§ **Source material**
● ● ● ● ● ● ●
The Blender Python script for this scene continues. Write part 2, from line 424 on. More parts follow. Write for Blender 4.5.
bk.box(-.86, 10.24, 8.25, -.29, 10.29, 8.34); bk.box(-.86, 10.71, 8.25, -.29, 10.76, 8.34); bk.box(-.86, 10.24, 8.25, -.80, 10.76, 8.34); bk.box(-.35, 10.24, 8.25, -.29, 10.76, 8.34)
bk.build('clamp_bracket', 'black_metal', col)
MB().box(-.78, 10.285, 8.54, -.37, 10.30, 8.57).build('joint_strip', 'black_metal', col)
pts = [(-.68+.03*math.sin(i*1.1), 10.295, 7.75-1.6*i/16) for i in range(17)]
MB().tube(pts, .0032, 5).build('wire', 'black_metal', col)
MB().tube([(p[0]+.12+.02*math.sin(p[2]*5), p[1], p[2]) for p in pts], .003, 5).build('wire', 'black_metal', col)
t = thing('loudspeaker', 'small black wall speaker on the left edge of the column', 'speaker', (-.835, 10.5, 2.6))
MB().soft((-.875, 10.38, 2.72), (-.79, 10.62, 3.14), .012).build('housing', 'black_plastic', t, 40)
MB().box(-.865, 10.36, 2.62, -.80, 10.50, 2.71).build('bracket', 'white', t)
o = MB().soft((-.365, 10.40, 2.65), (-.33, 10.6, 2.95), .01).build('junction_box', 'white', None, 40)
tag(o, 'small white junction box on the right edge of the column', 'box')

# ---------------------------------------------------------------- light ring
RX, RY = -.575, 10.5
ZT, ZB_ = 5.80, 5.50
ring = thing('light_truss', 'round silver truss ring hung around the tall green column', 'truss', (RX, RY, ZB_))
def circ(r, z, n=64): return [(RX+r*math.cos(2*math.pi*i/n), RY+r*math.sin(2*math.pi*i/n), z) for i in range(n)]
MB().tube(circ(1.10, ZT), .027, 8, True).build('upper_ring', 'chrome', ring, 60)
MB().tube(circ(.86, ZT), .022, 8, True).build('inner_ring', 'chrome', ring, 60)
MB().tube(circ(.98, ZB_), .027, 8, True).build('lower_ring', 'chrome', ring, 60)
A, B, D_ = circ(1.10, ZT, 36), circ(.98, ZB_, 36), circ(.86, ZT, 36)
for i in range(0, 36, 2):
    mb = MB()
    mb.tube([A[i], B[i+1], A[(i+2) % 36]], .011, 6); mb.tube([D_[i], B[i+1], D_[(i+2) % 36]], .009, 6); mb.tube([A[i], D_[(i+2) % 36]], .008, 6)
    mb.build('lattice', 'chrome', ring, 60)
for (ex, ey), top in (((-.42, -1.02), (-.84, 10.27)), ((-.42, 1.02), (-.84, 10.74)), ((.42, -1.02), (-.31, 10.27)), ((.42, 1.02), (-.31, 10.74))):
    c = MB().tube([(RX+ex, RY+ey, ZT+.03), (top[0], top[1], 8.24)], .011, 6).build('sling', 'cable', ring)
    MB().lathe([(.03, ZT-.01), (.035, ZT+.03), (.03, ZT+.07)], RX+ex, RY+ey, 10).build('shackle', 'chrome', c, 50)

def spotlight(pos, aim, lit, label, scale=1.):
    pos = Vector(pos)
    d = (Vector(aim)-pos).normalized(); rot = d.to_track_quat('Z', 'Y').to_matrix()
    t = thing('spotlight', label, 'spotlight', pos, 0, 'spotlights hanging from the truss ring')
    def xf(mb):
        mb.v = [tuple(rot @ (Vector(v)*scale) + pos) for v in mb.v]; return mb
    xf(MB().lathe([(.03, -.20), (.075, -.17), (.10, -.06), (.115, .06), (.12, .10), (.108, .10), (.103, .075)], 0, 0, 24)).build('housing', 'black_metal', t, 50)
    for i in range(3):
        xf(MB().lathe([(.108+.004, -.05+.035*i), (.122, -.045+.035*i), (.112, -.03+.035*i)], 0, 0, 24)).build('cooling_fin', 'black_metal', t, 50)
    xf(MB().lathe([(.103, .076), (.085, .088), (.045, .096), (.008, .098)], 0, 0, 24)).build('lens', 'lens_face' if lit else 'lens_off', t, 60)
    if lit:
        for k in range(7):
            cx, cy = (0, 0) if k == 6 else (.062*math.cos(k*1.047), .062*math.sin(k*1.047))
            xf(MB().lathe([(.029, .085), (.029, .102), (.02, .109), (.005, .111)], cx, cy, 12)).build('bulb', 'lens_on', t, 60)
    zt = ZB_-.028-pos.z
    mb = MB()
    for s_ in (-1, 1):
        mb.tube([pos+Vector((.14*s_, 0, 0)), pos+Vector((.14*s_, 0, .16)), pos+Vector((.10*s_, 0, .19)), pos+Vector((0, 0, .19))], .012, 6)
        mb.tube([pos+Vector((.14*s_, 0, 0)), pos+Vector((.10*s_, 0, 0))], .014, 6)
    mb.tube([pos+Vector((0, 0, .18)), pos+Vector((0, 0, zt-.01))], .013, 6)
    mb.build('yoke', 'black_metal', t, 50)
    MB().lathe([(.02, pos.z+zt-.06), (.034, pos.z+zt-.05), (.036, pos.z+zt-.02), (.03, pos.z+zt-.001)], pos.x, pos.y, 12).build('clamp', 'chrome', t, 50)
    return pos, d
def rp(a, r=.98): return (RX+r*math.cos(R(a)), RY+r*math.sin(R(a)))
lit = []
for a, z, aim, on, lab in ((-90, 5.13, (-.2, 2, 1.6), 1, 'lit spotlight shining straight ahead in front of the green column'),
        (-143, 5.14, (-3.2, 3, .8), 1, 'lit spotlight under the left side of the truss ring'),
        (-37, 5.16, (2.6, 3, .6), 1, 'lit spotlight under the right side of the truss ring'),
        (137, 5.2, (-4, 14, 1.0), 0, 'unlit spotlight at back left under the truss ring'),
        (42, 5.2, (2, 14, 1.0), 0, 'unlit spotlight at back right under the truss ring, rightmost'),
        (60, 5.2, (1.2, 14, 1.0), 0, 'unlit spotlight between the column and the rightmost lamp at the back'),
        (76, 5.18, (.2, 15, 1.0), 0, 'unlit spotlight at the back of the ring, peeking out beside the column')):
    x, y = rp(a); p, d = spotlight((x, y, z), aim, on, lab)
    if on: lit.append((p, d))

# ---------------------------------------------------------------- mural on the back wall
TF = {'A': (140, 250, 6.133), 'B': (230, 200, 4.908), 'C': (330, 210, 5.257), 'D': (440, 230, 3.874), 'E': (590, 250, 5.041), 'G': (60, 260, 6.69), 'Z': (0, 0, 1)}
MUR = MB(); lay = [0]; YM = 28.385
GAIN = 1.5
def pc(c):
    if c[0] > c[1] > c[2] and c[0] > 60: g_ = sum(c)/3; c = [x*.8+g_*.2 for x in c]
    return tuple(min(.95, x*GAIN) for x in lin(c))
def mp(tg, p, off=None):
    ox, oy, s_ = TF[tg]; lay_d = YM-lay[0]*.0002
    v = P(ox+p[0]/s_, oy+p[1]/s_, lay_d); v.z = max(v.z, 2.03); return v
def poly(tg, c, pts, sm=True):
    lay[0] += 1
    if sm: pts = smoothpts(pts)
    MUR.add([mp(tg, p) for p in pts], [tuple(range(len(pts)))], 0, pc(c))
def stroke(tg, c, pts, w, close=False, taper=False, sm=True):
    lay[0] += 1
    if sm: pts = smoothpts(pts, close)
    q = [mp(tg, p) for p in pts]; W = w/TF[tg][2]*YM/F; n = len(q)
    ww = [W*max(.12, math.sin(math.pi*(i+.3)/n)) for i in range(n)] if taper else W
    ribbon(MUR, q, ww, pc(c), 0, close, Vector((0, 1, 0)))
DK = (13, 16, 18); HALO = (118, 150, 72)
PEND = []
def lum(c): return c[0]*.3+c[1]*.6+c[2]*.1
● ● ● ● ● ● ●
§ **Exercise details**
Output the data above exactly, please, line for line.

§ **Reply to the exercise**
The Blender Python script for this scene continues. Write part 2, from line 424 on. More parts follow. Write for Blender 4.5.
bk.box(-.86, 10.24, 8.25, -.29, 10.29, 8.34); bk.box(-.86, 10.71, 8.25, -.29, 10.76, 8.34); bk.box(-.86, 10.24, 8.25, -.80, 10.76, 8.34); bk.box(-.35, 10.24, 8.25, -.29, 10.76, 8.34)
bk.build('clamp_bracket', 'black_metal', col)
MB().box(-.78, 10.285, 8.54, -.37, 10.30, 8.57).build('joint_strip', 'black_metal', col)
pts = [(-.68+.03*math.sin(i*1.1), 10.295, 7.75-1.6*i/16) for i in range(17)]
MB().tube(pts, .0032, 5).build('wire', 'black_metal', col)
MB().tube([(p[0]+.12+.02*math.sin(p[2]*5), p[1], p[2]) for p in pts], .003, 5).build('wire', 'black_metal', col)
t = thing('loudspeaker', 'small black wall speaker on the left edge of the column', 'speaker', (-.835, 10.5, 2.6))
MB().soft((-.875, 10.38, 2.72), (-.79, 10.62, 3.14), .012).build('housing', 'black_plastic', t, 40)
MB().box(-.865, 10.36, 2.62, -.80, 10.50, 2.71).build('bracket', 'white', t)
o = MB().soft((-.365, 10.40, 2.65), (-.33, 10.6, 2.95), .01).build('junction_box', 'white', None, 40)
tag(o, 'small white junction box on the right edge of the column', 'box')

# ---------------------------------------------------------------- light ring
RX, RY = -.575, 10.5
ZT, ZB_ = 5.80, 5.50
ring = thing('light_truss', 'round silver truss ring hung around the tall green column', 'truss', (RX, RY, ZB_))
def circ(r, z, n=64): return [(RX+r*math.cos(2*math.pi*i/n), RY+r*math.sin(2*math.pi*i/n), z) for i in range(n)]
MB().tube(circ(1.10, ZT), .027, 8, True).build('upper_ring', 'chrome', ring, 60)
MB().tube(circ(.86, ZT), .022, 8, True).build('inner_ring', 'chrome', ring, 60)
MB().tube(circ(.98, ZB_), .027, 8, True).build('lower_ring', 'chrome', ring, 60)
A, B, D_ = circ(1.10, ZT, 36), circ(.98, ZB_, 36), circ(.86, ZT, 36)
for i in range(0, 36, 2):
    mb = MB()
    mb.tube([A[i], B[i+1], A[(i+2) % 36]], .011, 6); mb.tube([D_[i], B[i+1], D_[(i+2) % 36]], .009, 6); mb.tube([A[i], D_[(i+2) % 36]], .008, 6)
    mb.build('lattice', 'chrome', ring, 60)
for (ex, ey), top in (((-.42, -1.02), (-.84, 10.27)), ((-.42, 1.02), (-.84, 10.74)), ((.42, -1.02), (-.31, 10.27)), ((.42, 1.02), (-.31, 10.74))):
    c = MB().tube([(RX+ex, RY+ey, ZT+.03), (top[0], top[1], 8.24)], .011, 6).build('sling', 'cable', ring)
    MB().lathe([(.03, ZT-.01), (.035, ZT+.03), (.03, ZT+.07)], RX+ex, RY+ey, 10).build('shackle', 'chrome', c, 50)

def spotlight(pos, aim, lit, label, scale=1.):
    pos = Vector(pos)
    d = (Vector(aim)-pos).normalized(); rot = d.to_track_quat('Z', 'Y').to_matrix()
    t = thing('spotlight', label, 'spotlight', pos, 0, 'spotlights hanging from the truss ring')
    def xf(mb):
        mb.v = [tuple(rot @ (Vector(v)*scale) + pos) for v in mb.v]; return mb
    xf(MB().lathe([(.03, -.20), (.075, -.17), (.10, -.06), (.115, .06), (.12, .10), (.108, .10), (.103, .075)], 0, 0, 24)).build('housing', 'black_metal', t, 50)
    for i in range(3):
        xf(MB().lathe([(.108+.004, -.05+.035*i), (.122, -.045+.035*i), (.112, -.03+.035*i)], 0, 0, 24)).build('cooling_fin', 'black_metal', t, 50)
    xf(MB().lathe([(.103, .076), (.085, .088), (.045, .096), (.008, .098)], 0, 0, 24)).build('lens', 'lens_face' if lit else 'lens_off', t, 60)
    if lit:
        for k in range(7):
            cx, cy = (0, 0) if k == 6 else (.062*math.cos(k*1.047), .062*math.sin(k*1.047))
            xf(MB().lathe([(.029, .085), (.029, .102), (.02, .109), (.005, .111)], cx, cy, 12)).build('bulb', 'lens_on', t, 60)
    zt = ZB_-.028-pos.z
    mb = MB()
    for s_ in (-1, 1):
        mb.tube([pos+Vector((.14*s_, 0, 0)), pos+Vector((.14*s_, 0, .16)), pos+Vector((.10*s_, 0, .19)), pos+Vector((0, 0, .19))], .012, 6)
        mb.tube([pos+Vector((.14*s_, 0, 0)), pos+Vector((.10*s_, 0, 0))], .014, 6)
    mb.tube([pos+Vector((0, 0, .18)), pos+Vector((0, 0, zt-.01))], .013, 6)
    mb.build('yoke', 'black_metal', t, 50)
    MB().lathe([(.02, pos.z+zt-.06), (.034, pos.z+zt-.05), (.036, pos.z+zt-.02), (.03, pos.z+zt-.001)], pos.x, pos.y, 12).build('clamp', 'chrome', t, 50)
    return pos, d
def rp(a, r=.98): return (RX+r*math.cos(R(a)), RY+r*math.sin(R(a)))
lit = []
for a, z, aim, on, lab in ((-90, 5.13, (-.2, 2, 1.6), 1, 'lit spotlight shining straight ahead in front of the green column'),
        (-143, 5.14, (-3.2, 3, .8), 1, 'lit spotlight under the left side of the truss ring'),
        (-37, 5.16, (2.6, 3, .6), 1, 'lit spotlight under the right side of the truss ring'),
        (137, 5.2, (-4, 14, 1.0), 0, 'unlit spotlight at back left under the truss ring'),
        (42, 5.2, (2, 14, 1.0), 0, 'unlit spotlight at back right under the truss ring, rightmost'),
        (60, 5.2, (1.2, 14, 1.0), 0, 'unlit spotlight between the column and the rightmost lamp at the back'),
        (76, 5.18, (.2, 15, 1.0), 0, 'unlit spotlight at the back of the ring, peeking out beside the column')):
    x, y = rp(a); p, d = spotlight((x, y, z), aim, on, lab)
    if on: lit.append((p, d))

# ---------------------------------------------------------------- mural on the back wall
TF = {'A': (140, 250, 6.133), 'B': (230, 200, 4.908), 'C': (330, 210, 5.257), 'D': (440, 230, 3.874), 'E': (590, 250, 5.041), 'G': (60, 260, 6.69), 'Z': (0, 0, 1)}
MUR = MB(); lay = [0]; YM = 28.385
GAIN = 1.5
def pc(c):
    if c[0] > c[1] > c[2] and c[0] > 60: g_ = sum(c)/3; c = [x*.8+g_*.2 for x in c]
    return tuple(min(.95, x*GAIN) for x in lin(c))
def mp(tg, p, off=None):
    ox, oy, s_ = TF[tg]; lay_d = YM-lay[0]*.0002
    v = P(ox+p[0]/s_, oy+p[1]/s_, lay_d); v.z = max(v.z, 2.03); return v
def poly(tg, c, pts, sm=True):
    lay[0] += 1
    if sm: pts = smoothpts(pts)
    MUR.add([mp(tg, p) for p in pts], [tuple(range(len(pts)))], 0, pc(c))
def stroke(tg, c, pts, w, close=False, taper=False, sm=True):
    lay[0] += 1
    if sm: pts = smoothpts(pts, close)
    q = [mp(tg, p) for p in pts]; W = w/TF[tg][2]*YM/F; n = len(q)
    ww = [W*max(.12, math.sin(math.pi*(i+.3)/n)) for i in range(n)] if taper else W
    ribbon(MUR, q, ww, pc(c), 0, close, Vector((0, 1, 0)))
DK = (13, 16, 18); HALO = (118, 150, 72)
PEND = []
def lum(c): return c[0]*.3+c[1]*.6+c[2]*.1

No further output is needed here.